Given data:
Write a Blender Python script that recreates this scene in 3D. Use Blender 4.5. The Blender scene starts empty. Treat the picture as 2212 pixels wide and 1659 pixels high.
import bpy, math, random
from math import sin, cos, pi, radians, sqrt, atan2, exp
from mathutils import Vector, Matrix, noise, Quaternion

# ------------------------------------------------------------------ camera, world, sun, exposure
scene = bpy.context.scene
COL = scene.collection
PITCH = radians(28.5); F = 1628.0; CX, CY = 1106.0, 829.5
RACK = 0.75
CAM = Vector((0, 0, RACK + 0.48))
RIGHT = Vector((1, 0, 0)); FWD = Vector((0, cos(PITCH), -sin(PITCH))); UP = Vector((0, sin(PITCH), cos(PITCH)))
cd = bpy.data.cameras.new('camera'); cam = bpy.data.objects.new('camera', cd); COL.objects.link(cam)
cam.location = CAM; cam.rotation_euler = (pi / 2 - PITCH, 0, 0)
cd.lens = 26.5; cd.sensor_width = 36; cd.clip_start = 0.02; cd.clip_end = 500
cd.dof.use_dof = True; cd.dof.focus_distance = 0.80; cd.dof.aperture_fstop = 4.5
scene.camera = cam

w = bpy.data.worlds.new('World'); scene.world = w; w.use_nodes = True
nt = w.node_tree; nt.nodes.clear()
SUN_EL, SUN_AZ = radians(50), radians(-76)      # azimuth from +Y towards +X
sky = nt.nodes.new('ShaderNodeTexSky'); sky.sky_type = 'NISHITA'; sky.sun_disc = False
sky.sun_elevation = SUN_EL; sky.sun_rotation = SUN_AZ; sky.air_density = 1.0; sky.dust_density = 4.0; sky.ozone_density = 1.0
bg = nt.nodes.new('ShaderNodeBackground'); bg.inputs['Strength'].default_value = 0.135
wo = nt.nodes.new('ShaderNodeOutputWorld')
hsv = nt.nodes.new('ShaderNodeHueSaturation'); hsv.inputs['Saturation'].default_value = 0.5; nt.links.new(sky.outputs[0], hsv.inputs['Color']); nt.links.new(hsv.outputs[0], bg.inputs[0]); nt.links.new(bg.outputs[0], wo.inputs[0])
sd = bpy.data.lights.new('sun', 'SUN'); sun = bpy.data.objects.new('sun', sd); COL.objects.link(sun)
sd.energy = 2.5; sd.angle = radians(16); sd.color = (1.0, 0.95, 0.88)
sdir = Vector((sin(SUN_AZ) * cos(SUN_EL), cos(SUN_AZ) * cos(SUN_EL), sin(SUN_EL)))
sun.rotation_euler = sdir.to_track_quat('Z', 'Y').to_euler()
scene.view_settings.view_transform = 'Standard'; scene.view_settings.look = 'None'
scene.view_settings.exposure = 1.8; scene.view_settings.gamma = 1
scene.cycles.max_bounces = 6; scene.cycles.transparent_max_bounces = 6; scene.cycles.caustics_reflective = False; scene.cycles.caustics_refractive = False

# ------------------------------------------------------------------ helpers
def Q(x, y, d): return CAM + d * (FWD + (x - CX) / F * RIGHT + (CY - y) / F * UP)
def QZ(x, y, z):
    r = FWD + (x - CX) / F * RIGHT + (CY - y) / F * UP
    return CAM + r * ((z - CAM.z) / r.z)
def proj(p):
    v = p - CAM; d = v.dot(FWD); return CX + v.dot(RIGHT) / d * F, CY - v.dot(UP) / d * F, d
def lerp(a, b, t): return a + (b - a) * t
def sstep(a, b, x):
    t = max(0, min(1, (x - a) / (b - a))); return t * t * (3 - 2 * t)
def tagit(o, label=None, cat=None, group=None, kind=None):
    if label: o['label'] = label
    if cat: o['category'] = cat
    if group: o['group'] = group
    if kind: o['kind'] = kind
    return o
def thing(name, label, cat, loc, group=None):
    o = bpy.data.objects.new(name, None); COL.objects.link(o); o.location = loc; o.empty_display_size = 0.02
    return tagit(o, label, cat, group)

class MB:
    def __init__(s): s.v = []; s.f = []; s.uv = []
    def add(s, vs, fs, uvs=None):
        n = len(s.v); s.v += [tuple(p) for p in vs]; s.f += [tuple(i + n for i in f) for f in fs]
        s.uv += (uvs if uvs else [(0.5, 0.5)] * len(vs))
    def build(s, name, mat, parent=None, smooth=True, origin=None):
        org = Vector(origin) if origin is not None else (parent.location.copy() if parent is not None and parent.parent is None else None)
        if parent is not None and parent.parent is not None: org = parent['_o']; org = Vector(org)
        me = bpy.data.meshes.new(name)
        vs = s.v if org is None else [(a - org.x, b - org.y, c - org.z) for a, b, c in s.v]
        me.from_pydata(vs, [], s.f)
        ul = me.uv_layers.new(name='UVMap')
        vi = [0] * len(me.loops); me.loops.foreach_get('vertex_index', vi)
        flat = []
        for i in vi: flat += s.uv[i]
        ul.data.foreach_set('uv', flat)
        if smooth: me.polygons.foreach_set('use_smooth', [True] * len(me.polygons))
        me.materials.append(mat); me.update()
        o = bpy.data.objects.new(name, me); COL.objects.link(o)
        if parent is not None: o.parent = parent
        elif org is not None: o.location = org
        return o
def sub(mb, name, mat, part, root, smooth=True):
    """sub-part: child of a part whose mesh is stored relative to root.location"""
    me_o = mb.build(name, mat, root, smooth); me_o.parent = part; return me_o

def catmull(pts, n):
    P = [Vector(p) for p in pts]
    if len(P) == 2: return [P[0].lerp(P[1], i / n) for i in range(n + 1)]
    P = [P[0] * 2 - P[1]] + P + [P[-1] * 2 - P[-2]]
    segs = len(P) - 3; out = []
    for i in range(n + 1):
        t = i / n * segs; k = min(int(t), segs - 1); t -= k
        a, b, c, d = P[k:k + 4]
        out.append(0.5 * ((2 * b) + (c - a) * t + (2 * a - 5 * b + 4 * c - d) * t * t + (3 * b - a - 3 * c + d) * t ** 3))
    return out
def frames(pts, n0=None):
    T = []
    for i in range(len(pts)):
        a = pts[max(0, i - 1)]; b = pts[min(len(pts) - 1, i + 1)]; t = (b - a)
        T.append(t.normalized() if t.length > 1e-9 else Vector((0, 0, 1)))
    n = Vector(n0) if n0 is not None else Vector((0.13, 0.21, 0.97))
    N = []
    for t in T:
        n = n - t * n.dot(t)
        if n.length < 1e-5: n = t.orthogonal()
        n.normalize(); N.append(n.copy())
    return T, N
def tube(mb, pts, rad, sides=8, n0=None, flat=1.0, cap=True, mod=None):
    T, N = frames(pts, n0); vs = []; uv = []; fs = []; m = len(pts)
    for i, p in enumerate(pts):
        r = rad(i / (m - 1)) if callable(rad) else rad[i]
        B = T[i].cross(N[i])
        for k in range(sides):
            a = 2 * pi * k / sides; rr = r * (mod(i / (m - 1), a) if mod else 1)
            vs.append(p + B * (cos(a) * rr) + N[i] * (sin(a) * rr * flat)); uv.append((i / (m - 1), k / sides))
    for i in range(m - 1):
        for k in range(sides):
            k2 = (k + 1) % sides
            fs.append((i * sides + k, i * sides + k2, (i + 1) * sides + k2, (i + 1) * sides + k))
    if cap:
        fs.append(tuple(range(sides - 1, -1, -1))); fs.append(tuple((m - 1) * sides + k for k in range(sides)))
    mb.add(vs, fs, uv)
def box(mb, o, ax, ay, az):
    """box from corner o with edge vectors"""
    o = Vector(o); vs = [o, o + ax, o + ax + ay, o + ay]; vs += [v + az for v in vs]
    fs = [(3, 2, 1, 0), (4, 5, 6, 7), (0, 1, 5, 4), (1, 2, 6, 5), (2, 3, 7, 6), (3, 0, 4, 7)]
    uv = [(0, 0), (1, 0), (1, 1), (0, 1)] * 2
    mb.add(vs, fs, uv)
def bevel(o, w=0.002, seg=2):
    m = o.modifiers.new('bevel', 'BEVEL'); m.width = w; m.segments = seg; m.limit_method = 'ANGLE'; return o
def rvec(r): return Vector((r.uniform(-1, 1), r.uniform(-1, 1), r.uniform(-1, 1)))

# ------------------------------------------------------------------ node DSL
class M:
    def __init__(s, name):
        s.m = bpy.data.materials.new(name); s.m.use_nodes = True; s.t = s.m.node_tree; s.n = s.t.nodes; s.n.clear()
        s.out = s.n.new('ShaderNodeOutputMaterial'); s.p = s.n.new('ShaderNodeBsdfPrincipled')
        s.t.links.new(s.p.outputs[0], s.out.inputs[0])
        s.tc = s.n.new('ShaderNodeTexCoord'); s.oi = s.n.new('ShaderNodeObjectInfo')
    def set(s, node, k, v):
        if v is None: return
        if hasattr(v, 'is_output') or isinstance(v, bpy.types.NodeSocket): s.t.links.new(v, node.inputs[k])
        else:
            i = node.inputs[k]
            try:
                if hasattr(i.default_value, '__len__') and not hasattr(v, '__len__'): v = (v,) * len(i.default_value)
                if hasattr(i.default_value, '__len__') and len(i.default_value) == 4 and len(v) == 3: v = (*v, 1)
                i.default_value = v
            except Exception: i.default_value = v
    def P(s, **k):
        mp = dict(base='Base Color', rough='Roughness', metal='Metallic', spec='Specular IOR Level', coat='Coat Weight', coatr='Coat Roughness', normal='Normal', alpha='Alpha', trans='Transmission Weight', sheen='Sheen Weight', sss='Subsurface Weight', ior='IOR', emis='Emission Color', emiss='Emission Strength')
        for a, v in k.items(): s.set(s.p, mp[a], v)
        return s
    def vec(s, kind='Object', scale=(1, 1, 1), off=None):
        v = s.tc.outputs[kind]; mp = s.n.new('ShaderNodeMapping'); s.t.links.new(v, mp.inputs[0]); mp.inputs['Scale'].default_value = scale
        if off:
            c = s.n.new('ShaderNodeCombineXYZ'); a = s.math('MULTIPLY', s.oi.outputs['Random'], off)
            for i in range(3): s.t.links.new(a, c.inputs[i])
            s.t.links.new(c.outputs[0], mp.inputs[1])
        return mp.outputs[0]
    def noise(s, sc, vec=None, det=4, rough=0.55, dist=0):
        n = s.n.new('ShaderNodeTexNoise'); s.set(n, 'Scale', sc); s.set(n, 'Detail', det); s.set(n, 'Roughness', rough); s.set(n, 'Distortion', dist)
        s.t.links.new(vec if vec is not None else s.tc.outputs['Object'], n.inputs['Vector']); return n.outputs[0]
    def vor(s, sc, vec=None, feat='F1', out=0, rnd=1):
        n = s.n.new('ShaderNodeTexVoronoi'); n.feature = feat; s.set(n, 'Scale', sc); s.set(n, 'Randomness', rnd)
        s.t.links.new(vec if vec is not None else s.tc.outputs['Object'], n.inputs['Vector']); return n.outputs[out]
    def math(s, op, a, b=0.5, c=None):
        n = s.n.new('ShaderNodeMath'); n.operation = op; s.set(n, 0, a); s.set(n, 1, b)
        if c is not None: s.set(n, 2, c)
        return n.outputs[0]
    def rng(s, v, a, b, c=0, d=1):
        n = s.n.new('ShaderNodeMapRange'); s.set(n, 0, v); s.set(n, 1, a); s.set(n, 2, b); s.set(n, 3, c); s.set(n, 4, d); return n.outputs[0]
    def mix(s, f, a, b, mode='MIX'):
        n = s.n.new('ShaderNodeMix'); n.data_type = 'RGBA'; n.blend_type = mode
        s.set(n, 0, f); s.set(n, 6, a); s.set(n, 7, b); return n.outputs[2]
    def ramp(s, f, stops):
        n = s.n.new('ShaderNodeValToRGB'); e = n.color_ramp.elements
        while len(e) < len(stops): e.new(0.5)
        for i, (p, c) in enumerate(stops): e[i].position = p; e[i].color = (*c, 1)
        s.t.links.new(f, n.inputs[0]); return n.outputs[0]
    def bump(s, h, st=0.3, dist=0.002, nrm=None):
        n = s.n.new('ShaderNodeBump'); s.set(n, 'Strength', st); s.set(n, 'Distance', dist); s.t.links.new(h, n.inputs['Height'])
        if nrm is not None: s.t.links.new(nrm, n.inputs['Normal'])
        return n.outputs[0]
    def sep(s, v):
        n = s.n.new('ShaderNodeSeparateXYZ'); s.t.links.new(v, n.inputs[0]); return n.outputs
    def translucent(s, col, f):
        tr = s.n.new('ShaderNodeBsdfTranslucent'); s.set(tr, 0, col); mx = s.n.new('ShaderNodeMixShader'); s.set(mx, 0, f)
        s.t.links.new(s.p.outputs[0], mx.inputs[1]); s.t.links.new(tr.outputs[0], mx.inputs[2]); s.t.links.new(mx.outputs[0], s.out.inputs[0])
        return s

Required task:
Quote the listing word for word from its first line through the line in which "scene.camera = cam" appears.

The result:
Write a Blender Python script that recreates this scene in 3D. Use Blender 4.5. The Blender scene starts empty. Treat the picture as 2212 pixels wide and 1659 pixels high.
import bpy, math, random
from math import sin, cos, pi, radians, sqrt, atan2, exp
from mathutils import Vector, Matrix, noise, Quaternion

# ------------------------------------------------------------------ camera, world, sun, exposure
scene = bpy.context.scene
COL = scene.collection
PITCH = radians(28.5); F = 1628.0; CX, CY = 1106.0, 829.5
RACK = 0.75
CAM = Vector((0, 0, RACK + 0.48))
RIGHT = Vector((1, 0, 0)); FWD = Vector((0, cos(PITCH), -sin(PITCH))); UP = Vector((0, sin(PITCH), cos(PITCH)))
cd = bpy.data.cameras.new('camera'); cam = bpy.data.objects.new('camera', cd); COL.objects.link(cam)
cam.location = CAM; cam.rotation_euler = (pi / 2 - PITCH, 0, 0)
cd.lens = 26.5; cd.sensor_width = 36; cd.clip_start = 0.02; cd.clip_end = 500
cd.dof.use_dof = True; cd.dof.focus_distance = 0.80; cd.dof.aperture_fstop = 4.5
scene.camera = cam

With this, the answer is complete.